How much detail and specificity is put into creating the atmosphere of the piece? Not a lot generally. Tuning into the spirit of the piece and first of all discovering it does not mean one is deviating from the technique. A Mocking bird can make several sounds that are similar to other birds and animals but they are imitations. People who are knowledgable in the authentic calls of other birds can hear and/or feel the difference when the Mocking bird goes through their impressive 'list' of bird excerpts. It is the same with musicians. I sincerely hope that there will be those that can always tell the difference.
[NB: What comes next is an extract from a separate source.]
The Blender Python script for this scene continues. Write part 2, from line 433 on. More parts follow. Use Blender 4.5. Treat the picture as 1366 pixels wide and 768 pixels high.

Now, having said that, there are people who genuinely play dry, others who play more wet, some who are mentally based and some who are more emotionally based. These are just a couple of examples and there are many various combinations of all of these mixed in with other variables. When it is REAL it is REAL. What is is until it is another way. My concern is this 'audition ready' government which is not where music originates from. 'Audition ready' is a skill for a commercial end. Which I know can be a very demanding 'science' and discipline. BUT, will there be room for the other side of music to actually enter into that confined space in a organic living way? That is the vital question to ask. At this point in time and from what I have witnessed, I am not convinced that it does. A more integrated approach with the formula music + technique = Art, will be more satisfying and fulfilling in the long run. From that foundation, going into audition training mode can be assistive to the refinement process if done with an integrated mind and heart.


Gabe Langfur said...

Thank you for this Norman. I'm sure I will share it often.

I think I have never been able to successfully get myself "audition ready" without integrating my musical mind and heart, and the times I have been most successful (most of them anyway) have been the times I have been most integrated. I don't have the patience or, quite frankly, the will to simply drill an excerpt until I play it exactly the same way every time. When I've tried to do that I've felt nearly physically ill - and certainly my soul has suffered.
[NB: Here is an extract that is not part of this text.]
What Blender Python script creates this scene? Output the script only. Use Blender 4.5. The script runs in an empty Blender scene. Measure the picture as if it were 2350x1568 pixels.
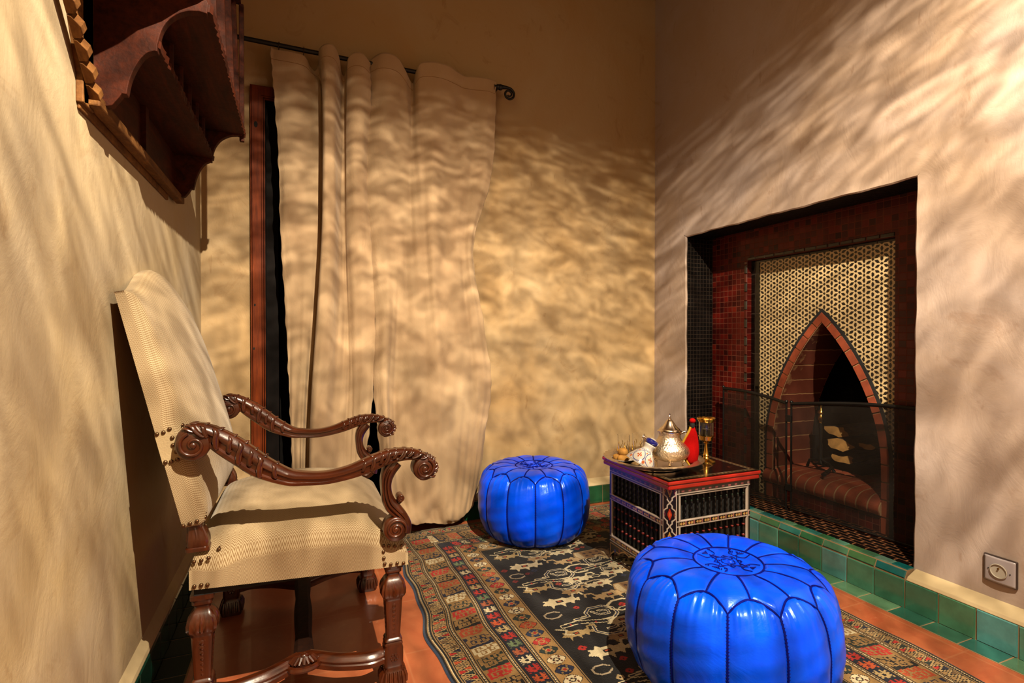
import bpy, bmesh, math, random
import numpy as np
from mathutils import Vector, Matrix
from math import sin, cos, pi, radians, sqrt, atan2, exp

random.seed(7); rng = np.random.default_rng(7)
SC = bpy.context.scene
COL = SC.collection

# ------------------------------------------------------------------ camera frame (metres; the room's axes run along its walls)
CAM_H = .911; YAW = radians(22.2); PIT = radians(-0.478); FPX = 1200.0
_fw = (sin(YAW)*cos(PIT), cos(YAW)*cos(PIT), sin(PIT)); _rt = (cos(YAW), -sin(YAW), 0)
_up = (-sin(YAW)*sin(PIT), -cos(YAW)*sin(PIT), cos(PIT))
def on(ax, val, px, py):
    """the point of the plane axis=val that the photo shows at px,py (used to read measurements off flat surfaces)"""
    u = (px-1175)/FPX; v = (784-py)/FPX
    r = [_fw[i]+u*_rt[i]+v*_up[i] for i in range(3)]
    t = (val-(0, 0, CAM_H)[ax])/r[ax]
    return (t*r[0], t*r[1], CAM_H+t*r[2])

# ------------------------------------------------------------------ helpers
ALB = .42     # painted colours are given as they look fully lit; real surfaces reflect this share of it
def lin1(c):
    return tuple(((x/255.)/12.92 if x/255. <= .04045 else ((x/255.+.055)/1.055)**2.4) for x in c)
def lin(c):
    return tuple(ALB*x for x in lin1(c))
def link(o, parent=None):
    COL.objects.link(o)
    if parent is not None: o.parent = parent
    return o
def tag(o, label=None, cat=None, group=None, kind=None):
    if label: o['label'] = label
    if cat: o['category'] = cat
    if group: o['group'] = group
    if kind: o['kind'] = kind
    return o
def empty(name, loc=(0, 0, 0), rz=0, label=None, cat=None, group=None):
    o = bpy.data.objects.new(name, None); o.location = loc; o.rotation_euler = (0, 0, rz); o.empty_display_size = .05
    link(o); return tag(o, label, cat, group)
def copy_tree(o, parent=None):
    c = o.copy(); link(c, parent)
    for ch in [k for k in o.children]: copy_tree(ch, c)
    return c

class MB:
    def __init__(s): s.v = []; s.f = []; s.m = []; s.mi = 0
    def add(s, vs, fs):
        b = len(s.v); s.v += [tuple(p) for p in vs]; s.f += [tuple(i+b for i in f) for f in fs]; s.m += [s.mi]*len(fs); return s
    def box(s, x0, x1, y0, y1, z0, z1, M=None):
        vs = [(x, y, z) for z in (z0, z1) for y in (y0, y1) for x in (x0, x1)]
        if M is not None: vs = [tuple(M @ Vector(p)) for p in vs]
        return s.add(vs, [(0, 2, 3, 1), (4, 5, 7, 6), (0, 1, 5, 4), (1, 3, 7, 5), (3, 2, 6, 7), (2, 0, 4, 6)])
    def rings(s, rs, closed=True, cap=True):
        n = len(rs[0]); vs = [p for r in rs for p in r]; fs = []
        for i in range(len(rs)-1):
            for j in range(n if closed else n-1):
                k = (j+1) % n; fs.append((i*n+j, i*n+k, (i+1)*n+k, (i+1)*n+j))
        if cap and closed: fs.append(tuple(range(n-1, -1, -1))); fs.append(tuple((len(rs)-1)*n+j for j in range(n)))
        return s.add(vs, fs)
    def lathe(s, prof, n=32, c=(0, 0, 0), M=None, cap=True):
        rs = []
        for r, z in prof:
            ring = [Vector((r*cos(2*pi*k/n), r*sin(2*pi*k/n), z)) for k in range(n)]
            if M is not None: ring = [M @ p for p in ring]
            rs.append([(p[0]+c[0], p[1]+c[1], p[2]+c[2]) for p in ring])
        return s.rings(rs, True, cap)
    def tube(s, pts, r, n=8, closed=False, flat=1.0, upv=None):
        pts = [Vector(p) for p in pts]; N = len(pts)
        rr = r if hasattr(r, '__len__') else [r]*N
        rs = []; prev = None
        for i, p in enumerate(pts):
            a = pts[i-1] if i > 0 else (pts[-1] if closed else p); b = pts[(i+1) % N] if (i < N-1 or closed) else p
            t = (b-a)
            if t.length < 1e-9: t = Vector((0, 0, 1))
            t.normalize()
            if upv is not None: prev = Vector(upv)
            if prev is None: prev = Vector((0, 0, 1)) if abs(t.z) < .9 else Vector((1, 0, 0))
            nrm = prev - t*prev.dot(t)
            if nrm.length < 1e-6: nrm = t.orthogonal()
            nrm.normalize(); bi = t.cross(nrm)
            if upv is None: prev = nrm
            rs.append([tuple(p+nrm*(rr[i]*cos(2*pi*k/n)*flat)+bi*(rr[i]*sin(2*pi*k/n))) for k in range(n)])
        if closed: rs.append(rs[0])
        return s.rings(rs, True, not closed)
    def prism(s, poly, x0, x1, f):
        """poly: 2-D outline, extruded between x0 and x1; f(u,v,w) -> xyz"""
        n = len(poly); vs = [f(u, v, x0) for u, v in poly]+[f(u, v, x1) for u, v in poly]
        fs = [tuple(range(n)), tuple(range(2*n-1, n-1, -1))]+[(j, j+n, (j+1) % n+n, (j+1) % n) for j in range(n)]
        return s.add(vs, fs)
    def ball(s, c, r, n=12, m=8, sc=(1, 1, 1)):
        rs = []
        for i in range(1, m):
            a = pi*i/m; rs.append([(c[0]+r*sc[0]*sin(a)*cos(2*pi*k/n), c[1]+r*sc[1]*sin(a)*sin(2*pi*k/n), c[2]-r*sc[2]*cos(a)) for k in range(n)])
        return s.rings(rs)
    def build(s, name, mat=None, parent=None, smooth=False, bevel=0, seg=2, sub=0, label=None, angle=40):
        me = bpy.data.meshes.new(name); me.from_pydata(s.v, [], s.f)
        mats = mat if isinstance(mat, (list, tuple)) else [mat]
        for m in mats: me.materials.append(m)
        if len(mats) > 1: me.polygons.foreach_set('material_index', s.m)
        bm = bmesh.new(); bm.from_mesh(me); bmesh.ops.remove_doubles(bm, verts=bm.verts, dist=1e-6)
        bmesh.ops.recalc_face_normals(bm, faces=bm.faces)
        if smooth:
            for f in bm.faces: f.smooth = True
            th = radians(angle)
            for e in bm.edges:
                if len(e.link_faces) == 2:
                    try: e.smooth = e.calc_face_angle() < th
                    except Exception: pass
        bm.to_mesh(me); bm.free(); me.update()
        o = bpy.data.objects.new(name, me); link(o, parent)
        if bevel:
            b = o.modifiers.new('b', 'BEVEL'); b.width = bevel; b.segments = seg; b.limit_method = 'ANGLE'; b.angle_limit = radians(35); b.harden_normals = False
        if sub: q = o.modifiers.new('s', 'SUBSURF'); q.levels = sub; q.render_levels = sub
        if label: o['label'] = label
        return o

def grid_obj(name, P, mat, parent=None, smooth=True, closeu=False, col=None, mask=None, uv=None, solid=0, offset=-1):
    """P: (nv,nu,3) array of points; col: (nv-1,nu-1,3) colour of each cell; mask False = cell left out"""
    nv, nu = P.shape[:2]
    i, j = np.meshgrid(np.arange(nv-1), np.arange(nu-1), indexing='ij')
    a = i*nu+j; q = np.stack([a, a+1, a+nu+1, a+nu], -1).reshape(-1, 4)
    keep = None
    if mask is not None: keep = mask.reshape(-1); q = q[keep]
    me = bpy.data.meshes.new(name); me.vertices.add(nv*nu); me.vertices.foreach_set('co', P.reshape(-1).astype(np.float32))
    F = len(q); me.loops.add(F*4); me.loops.foreach_set('vertex_index', q.reshape(-1).astype(np.int32))
    me.polygons.add(F); me.polygons.foreach_set('loop_start', (np.arange(F)*4).astype(np.int32))
    if smooth: me.polygons.foreach_set('use_smooth', np.ones(F, bool))
    me.update(calc_edges=True)
    if col is not None:
        c = col.reshape(-1, 3)
        if keep is not None: c = c[keep]
        at = me.attributes.new('Col', 'FLOAT_COLOR', 'FACE')
        at.data.foreach_set('color', np.concatenate([c, np.ones((F, 1))], 1).reshape(-1).astype(np.float32))
    if uv is not None:
        l = me.uv_layers.new(name='UVMap'); l.data.foreach_set('uv', uv.reshape(-1, 2)[q.reshape(-1)].reshape(-1).astype(np.float32))
    me.materials.append(mat); me.validate()
    if mask is not None:
        bm = bmesh.new(); bm.from_mesh(me); bmesh.ops.delete(bm, geom=[v for v in bm.verts if not v.link_faces], context='VERTS'); bm.to_mesh(me); bm.free()
    o = bpy.data.objects.new(name, me); link(o, parent)
    if solid: s = o.modifiers.new('t', 'SOLIDIFY'); s.thickness = solid; s.offset = offset
    return o

def catmull(pts, n):
    pts = [np.array(p, float) for p in pts]; out = []
    P = [2*pts[0]-pts[1]]+pts+[2*pts[-1]-pts[-2]]
    for i in range(1, len(P)-2):
        for k in range(n):
            t = k/n; out.append(.5*((2*P[i])+(-P[i-1]+P[i+1])*t+(2*P[i-1]-5*P[i]+4*P[i+1]-P[i+2])*t*t+(-P[i-1]+3*P[i]-3*P[i+1]+P[i+2])*t**3))
    out.append(pts[-1]); return [tuple(p) for p in out]

# ------------------------------------------------------------------ painter for woven / painted patterns (colour of the thing itself)
class Paint:
    def __init__(s, w, h, res, bg):
        s.nu = int(round(w/res)); s.nv = int(round(h/res)); s.w = w; s.h = h
        s.a = np.zeros((s.nv, s.nu, 3)); s.a[:] = lin(bg)
        s.x = (np.arange(s.nu)+.5)*w/s.nu; s.y = (np.arange(s.nv)+.5)*h/s.nv
        s.X, s.Y = np.meshgrid(s.x, s.y)
    def win(s, x0, x1, y0, y1):
        i0, i1 = np.searchsorted(s.y, [y0, y1]); j0, j1 = np.searchsorted(s.x, [x0, x1]); return slice(i0, i1), slice(j0, j1)
    def rect(s, x0, x1, y0, y1, c): s.a[s.win(x0, x1, y0, y1)] = lin(c)
    def put(s, w, m, c): s.a[w][m] = lin(c)
    def ell(s, cx, cy, rx, ry, c, p=2.0):
        w = s.win(cx-rx, cx+rx, cy-ry, cy+ry)
        m = (abs((s.X[w]-cx)/rx)**p+abs((s.Y[w]-cy)/ry)**p) < 1; s.put(w, m, c)
    def poly(s, pts, c):
        p = np.array(pts); w = s.win(p[:, 0].min(), p[:, 0].max(), p[:, 1].min(), p[:, 1].max()); X = s.X[w]; Y = s.Y[w]
        m = np.zeros(X.shape, bool); n = len(p)
        for i in range(n):
            (x1, y1), (x2, y2) = p[i], p[(i+1) % n]
            if y1 == y2: continue
            m ^= ((y1 > Y) != (y2 > Y)) & (X < (x2-x1)*(Y-y1)/(y2-y1)+x1)
        s.put(w, m, c)
    def line(s, pts, wd, c):
        h = wd/2
        for (x1, y1), (x2, y2) in zip(pts[:-1], pts[1:]):
            w = s.win(min(x1, x2)-h, max(x1, x2)+h, min(y1, y2)-h, max(y1, y2)+h); X = s.X[w]; Y = s.Y[w]
            dx, dy = x2-x1, y2-y1; L = dx*dx+dy*dy+1e-12
            t = np.clip(((X-x1)*dx+(Y-y1)*dy)/L, 0, 1); m = np.hypot(X-x1-t*dx, Y-y1-t*dy) < h; s.put(w, m, c)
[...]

Maybe from the perspective of "winning the big job" this can be seen as a personal failing, but I feel a certain responsibility to both be true to this aspect of myself and to perform at a very high level - to show my students and others that it can be done.

I also consider my larger musical goal - to play in a way that is true and human and honest at all times - to be much more important than any audition or single performance. Any success that I have, in auditions or performances or any other aspect of my career, is a by-product of working towards that goal.
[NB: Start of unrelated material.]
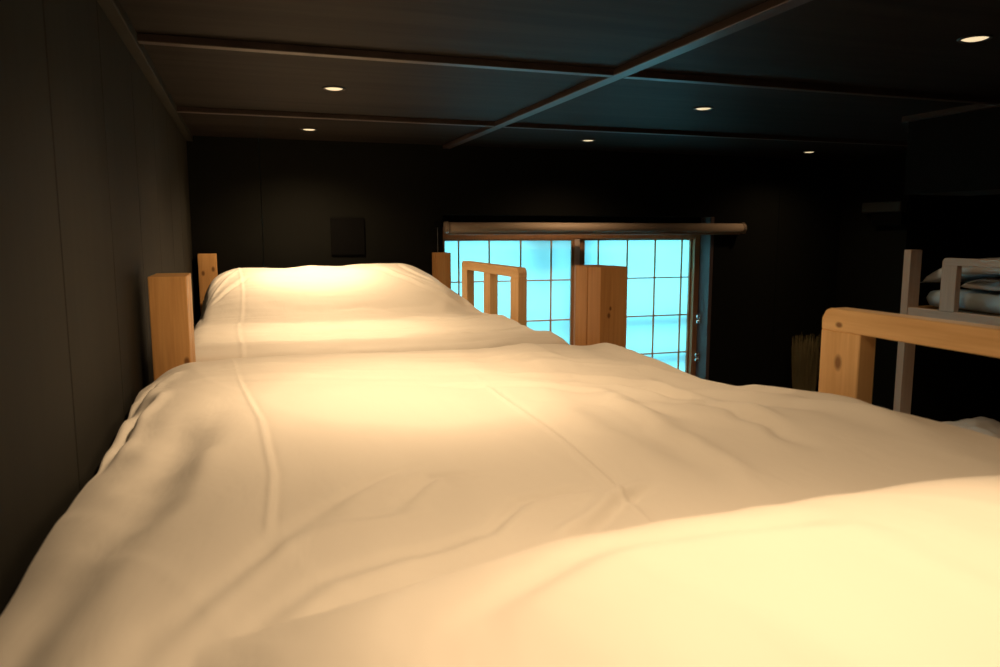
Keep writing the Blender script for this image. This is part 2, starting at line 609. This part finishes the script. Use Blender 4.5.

This is the only way I know how to live in music.

Norman Bolter said...

Thanks Gabe for taking the time to read this and comment.
It is refreshing to hear you and how you are always developing. That is the beauty isn't it? That we can always develop and use the Art as a great way of knowing ourselves and life even better.
Some people can't just do the 'technical' thing. It is actually punishing for them and amputates the other parts of themselves that will assist and give nourishment to the process. I also have many students who have not taken that just technical approach and have done very well indeed, whether it's been orchestra jobs, chamber music, freelancing and/or teaching.
A great mentor of mine said, "Be your own man but love the truth." Keep at it Gabe!